___ AVAILABLE DATA ___
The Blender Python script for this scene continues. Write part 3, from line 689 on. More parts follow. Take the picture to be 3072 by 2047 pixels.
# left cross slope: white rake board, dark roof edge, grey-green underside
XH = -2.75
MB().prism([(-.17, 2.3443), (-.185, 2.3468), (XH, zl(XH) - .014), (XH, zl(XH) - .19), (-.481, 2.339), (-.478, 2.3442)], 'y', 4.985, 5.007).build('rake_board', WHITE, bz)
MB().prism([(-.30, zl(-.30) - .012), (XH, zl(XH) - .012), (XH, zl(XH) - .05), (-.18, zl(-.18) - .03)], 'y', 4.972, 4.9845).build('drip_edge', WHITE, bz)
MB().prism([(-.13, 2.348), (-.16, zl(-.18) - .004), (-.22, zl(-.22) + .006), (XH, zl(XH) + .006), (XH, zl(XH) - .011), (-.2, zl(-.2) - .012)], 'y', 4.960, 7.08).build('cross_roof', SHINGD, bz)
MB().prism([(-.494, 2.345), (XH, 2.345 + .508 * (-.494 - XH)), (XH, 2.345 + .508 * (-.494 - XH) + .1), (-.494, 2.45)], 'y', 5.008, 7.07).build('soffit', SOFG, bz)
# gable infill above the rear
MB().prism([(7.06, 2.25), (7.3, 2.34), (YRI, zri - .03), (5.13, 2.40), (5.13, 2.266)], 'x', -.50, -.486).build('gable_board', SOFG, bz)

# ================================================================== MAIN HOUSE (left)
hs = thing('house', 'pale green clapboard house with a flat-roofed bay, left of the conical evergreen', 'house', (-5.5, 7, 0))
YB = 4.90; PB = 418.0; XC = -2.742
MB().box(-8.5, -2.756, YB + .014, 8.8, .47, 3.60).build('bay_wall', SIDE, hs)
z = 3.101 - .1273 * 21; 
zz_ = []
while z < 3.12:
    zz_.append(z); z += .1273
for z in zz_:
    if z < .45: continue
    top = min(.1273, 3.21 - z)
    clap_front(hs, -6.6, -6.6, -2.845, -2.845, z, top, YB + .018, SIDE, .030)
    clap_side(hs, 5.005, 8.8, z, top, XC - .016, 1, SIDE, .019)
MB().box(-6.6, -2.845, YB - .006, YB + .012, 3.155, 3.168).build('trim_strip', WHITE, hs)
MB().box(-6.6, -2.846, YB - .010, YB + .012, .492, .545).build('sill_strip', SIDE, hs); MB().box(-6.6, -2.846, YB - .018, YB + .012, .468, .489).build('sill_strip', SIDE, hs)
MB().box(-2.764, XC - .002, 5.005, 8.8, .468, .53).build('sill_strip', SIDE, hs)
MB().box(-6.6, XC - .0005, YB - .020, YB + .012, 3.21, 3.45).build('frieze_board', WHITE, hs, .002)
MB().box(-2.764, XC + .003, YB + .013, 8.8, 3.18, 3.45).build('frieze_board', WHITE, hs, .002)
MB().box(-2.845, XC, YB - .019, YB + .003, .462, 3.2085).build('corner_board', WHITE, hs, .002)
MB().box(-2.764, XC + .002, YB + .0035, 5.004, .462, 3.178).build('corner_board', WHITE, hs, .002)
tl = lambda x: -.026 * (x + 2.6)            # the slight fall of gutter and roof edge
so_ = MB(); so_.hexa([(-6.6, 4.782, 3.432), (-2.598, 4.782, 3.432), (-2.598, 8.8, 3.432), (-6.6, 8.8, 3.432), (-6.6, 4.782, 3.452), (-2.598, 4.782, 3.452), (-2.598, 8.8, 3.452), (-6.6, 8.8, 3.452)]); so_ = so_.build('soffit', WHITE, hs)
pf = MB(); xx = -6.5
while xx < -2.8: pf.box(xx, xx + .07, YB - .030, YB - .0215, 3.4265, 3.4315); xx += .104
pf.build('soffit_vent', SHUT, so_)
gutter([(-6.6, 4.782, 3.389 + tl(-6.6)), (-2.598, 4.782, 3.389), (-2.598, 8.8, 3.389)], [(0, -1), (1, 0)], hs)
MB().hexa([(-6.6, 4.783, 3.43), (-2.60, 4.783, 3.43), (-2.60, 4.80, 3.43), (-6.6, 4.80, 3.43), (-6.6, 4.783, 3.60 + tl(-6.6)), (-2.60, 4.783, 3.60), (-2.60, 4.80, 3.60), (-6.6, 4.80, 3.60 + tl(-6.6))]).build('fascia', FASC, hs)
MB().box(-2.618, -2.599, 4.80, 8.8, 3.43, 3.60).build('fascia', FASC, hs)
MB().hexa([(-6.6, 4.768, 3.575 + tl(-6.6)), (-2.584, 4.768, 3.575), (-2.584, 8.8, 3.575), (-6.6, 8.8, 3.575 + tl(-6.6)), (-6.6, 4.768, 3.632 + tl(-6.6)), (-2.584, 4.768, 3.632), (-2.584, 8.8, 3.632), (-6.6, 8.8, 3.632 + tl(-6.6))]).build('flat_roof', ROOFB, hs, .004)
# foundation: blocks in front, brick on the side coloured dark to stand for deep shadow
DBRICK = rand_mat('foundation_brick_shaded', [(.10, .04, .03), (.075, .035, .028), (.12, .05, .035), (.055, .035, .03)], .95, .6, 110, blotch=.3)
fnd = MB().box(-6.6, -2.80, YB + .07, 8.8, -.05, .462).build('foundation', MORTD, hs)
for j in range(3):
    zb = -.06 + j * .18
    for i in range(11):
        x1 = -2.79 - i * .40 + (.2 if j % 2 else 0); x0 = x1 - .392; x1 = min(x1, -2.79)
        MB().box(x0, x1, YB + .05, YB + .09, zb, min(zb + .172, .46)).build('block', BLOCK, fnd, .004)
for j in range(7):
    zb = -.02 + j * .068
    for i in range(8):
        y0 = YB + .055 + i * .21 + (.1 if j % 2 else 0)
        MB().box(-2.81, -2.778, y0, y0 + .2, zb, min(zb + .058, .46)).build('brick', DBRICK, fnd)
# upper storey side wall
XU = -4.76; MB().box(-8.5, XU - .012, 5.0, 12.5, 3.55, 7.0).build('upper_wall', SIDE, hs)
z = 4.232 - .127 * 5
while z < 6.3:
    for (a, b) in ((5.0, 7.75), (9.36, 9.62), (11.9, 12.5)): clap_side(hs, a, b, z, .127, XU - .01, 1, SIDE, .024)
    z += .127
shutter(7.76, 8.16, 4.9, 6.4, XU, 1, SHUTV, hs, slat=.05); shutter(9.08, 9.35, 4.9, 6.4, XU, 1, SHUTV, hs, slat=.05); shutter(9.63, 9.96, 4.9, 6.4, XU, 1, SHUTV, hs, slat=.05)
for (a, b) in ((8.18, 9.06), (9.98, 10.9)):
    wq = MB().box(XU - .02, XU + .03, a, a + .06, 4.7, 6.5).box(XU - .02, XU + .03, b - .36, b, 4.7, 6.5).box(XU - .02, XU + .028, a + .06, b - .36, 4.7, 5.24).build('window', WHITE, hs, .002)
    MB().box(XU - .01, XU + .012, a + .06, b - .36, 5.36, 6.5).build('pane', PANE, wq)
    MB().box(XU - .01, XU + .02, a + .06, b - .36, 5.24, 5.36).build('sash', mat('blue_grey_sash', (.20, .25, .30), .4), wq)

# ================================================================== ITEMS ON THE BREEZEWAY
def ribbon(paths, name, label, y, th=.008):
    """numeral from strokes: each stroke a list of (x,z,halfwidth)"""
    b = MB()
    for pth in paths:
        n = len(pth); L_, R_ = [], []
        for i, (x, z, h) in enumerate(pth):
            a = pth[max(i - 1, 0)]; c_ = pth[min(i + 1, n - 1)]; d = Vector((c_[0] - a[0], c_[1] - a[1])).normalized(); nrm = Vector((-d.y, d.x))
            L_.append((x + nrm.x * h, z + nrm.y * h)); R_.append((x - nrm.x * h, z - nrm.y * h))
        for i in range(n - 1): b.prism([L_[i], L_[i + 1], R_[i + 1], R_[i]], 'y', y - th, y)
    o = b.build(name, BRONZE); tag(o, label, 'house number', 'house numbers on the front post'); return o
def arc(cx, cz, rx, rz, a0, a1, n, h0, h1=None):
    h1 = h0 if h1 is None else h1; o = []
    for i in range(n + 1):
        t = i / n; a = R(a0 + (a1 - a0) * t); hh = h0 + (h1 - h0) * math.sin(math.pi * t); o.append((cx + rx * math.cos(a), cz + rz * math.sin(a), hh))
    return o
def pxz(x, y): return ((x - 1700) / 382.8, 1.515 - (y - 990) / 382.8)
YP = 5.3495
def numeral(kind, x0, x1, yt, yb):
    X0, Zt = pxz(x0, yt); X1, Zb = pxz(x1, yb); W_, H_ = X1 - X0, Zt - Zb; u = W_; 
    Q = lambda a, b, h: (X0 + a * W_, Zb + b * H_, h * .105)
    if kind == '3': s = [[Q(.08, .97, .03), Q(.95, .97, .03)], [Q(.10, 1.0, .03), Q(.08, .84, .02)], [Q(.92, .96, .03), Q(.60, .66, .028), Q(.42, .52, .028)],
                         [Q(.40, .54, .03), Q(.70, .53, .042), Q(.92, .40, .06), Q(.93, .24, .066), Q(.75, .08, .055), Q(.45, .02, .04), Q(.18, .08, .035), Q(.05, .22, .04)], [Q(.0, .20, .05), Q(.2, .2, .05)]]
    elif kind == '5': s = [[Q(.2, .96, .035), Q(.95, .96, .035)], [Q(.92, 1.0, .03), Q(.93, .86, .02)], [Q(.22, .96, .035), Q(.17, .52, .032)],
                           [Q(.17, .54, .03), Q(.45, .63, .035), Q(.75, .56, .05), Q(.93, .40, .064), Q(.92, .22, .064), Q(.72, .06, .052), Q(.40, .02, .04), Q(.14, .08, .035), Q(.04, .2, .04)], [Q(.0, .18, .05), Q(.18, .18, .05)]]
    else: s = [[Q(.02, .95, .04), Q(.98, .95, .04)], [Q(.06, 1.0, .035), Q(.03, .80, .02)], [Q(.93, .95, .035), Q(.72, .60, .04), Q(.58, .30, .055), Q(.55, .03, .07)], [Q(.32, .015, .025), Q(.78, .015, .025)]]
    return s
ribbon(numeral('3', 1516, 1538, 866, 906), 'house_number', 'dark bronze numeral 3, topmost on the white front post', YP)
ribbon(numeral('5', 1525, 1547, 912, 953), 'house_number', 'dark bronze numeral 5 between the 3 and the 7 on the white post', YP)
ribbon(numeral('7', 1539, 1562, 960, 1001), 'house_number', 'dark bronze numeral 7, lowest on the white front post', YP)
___
Return exactly the opening lines of the listing above, ending with the line that has "MB().prism([(7.06, 2.25), (7.3, 2.34), (YRI, zri".

The Blender Python script for this scene continues. Write part 3, from line 689 on. More parts follow. Take the picture to be 3072 by 2047 pixels.
# left cross slope: white rake board, dark roof edge, grey-green underside
XH = -2.75
MB().prism([(-.17, 2.3443), (-.185, 2.3468), (XH, zl(XH) - .014), (XH, zl(XH) - .19), (-.481, 2.339), (-.478, 2.3442)], 'y', 4.985, 5.007).build('rake_board', WHITE, bz)
MB().prism([(-.30, zl(-.30) - .012), (XH, zl(XH) - .012), (XH, zl(XH) - .05), (-.18, zl(-.18) - .03)], 'y', 4.972, 4.9845).build('drip_edge', WHITE, bz)
MB().prism([(-.13, 2.348), (-.16, zl(-.18) - .004), (-.22, zl(-.22) + .006), (XH, zl(XH) + .006), (XH, zl(XH) - .011), (-.2, zl(-.2) - .012)], 'y', 4.960, 7.08).build('cross_roof', SHINGD, bz)
MB().prism([(-.494, 2.345), (XH, 2.345 + .508 * (-.494 - XH)), (XH, 2.345 + .508 * (-.494 - XH) + .1), (-.494, 2.45)], 'y', 5.008, 7.07).build('soffit', SOFG, bz)
# gable infill above the rear
MB().prism([(7.06, 2.25), (7.3, 2.34), (YRI, zri - .03), (5.13, 2.40), (5.13, 2.266)], 'x', -.50, -.486).build('gable_board', SOFG, bz)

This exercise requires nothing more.